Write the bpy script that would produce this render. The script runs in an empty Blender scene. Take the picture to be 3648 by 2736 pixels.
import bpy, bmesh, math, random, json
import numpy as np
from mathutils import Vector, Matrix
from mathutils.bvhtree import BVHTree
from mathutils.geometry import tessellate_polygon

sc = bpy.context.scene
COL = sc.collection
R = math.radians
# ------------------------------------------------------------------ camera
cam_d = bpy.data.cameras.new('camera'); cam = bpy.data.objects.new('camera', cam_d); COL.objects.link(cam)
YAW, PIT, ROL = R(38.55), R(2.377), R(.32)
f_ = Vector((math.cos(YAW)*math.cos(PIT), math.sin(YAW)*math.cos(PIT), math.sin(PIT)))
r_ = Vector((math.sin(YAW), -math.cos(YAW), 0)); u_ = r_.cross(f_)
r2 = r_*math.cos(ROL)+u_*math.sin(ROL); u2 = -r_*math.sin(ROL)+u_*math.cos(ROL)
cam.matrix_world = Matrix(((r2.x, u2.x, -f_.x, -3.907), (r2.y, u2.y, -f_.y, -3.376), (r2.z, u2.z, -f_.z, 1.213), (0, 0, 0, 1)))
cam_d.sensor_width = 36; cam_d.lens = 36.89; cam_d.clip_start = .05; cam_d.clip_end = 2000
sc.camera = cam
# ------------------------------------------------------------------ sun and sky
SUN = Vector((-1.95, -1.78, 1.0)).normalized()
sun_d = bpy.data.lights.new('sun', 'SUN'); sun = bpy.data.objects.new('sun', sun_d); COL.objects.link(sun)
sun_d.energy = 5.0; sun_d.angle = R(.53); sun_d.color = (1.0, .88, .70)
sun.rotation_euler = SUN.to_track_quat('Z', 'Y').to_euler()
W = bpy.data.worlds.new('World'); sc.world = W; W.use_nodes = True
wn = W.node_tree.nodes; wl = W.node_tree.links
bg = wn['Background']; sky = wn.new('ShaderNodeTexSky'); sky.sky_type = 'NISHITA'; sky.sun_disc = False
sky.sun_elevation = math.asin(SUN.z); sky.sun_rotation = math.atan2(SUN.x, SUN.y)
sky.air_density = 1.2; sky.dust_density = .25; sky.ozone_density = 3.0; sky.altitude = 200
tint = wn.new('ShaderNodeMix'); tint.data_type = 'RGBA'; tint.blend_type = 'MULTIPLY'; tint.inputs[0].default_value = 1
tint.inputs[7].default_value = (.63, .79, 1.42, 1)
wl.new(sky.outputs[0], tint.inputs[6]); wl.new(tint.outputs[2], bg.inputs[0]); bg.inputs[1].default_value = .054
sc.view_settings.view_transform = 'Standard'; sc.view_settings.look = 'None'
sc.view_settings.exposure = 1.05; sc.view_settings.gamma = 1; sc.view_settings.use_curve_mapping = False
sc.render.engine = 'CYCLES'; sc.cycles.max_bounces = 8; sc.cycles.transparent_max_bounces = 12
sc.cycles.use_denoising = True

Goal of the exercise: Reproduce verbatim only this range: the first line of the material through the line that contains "from mathutils.geometry import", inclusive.

Finished answer:
Write the bpy script that would produce this render. The script runs in an empty Blender scene. Take the picture to be 3648 by 2736 pixels.
import bpy, bmesh, math, random, json
import numpy as np
from mathutils import Vector, Matrix
from mathutils.bvhtree import BVHTree
from mathutils.geometry import tessellate_polygon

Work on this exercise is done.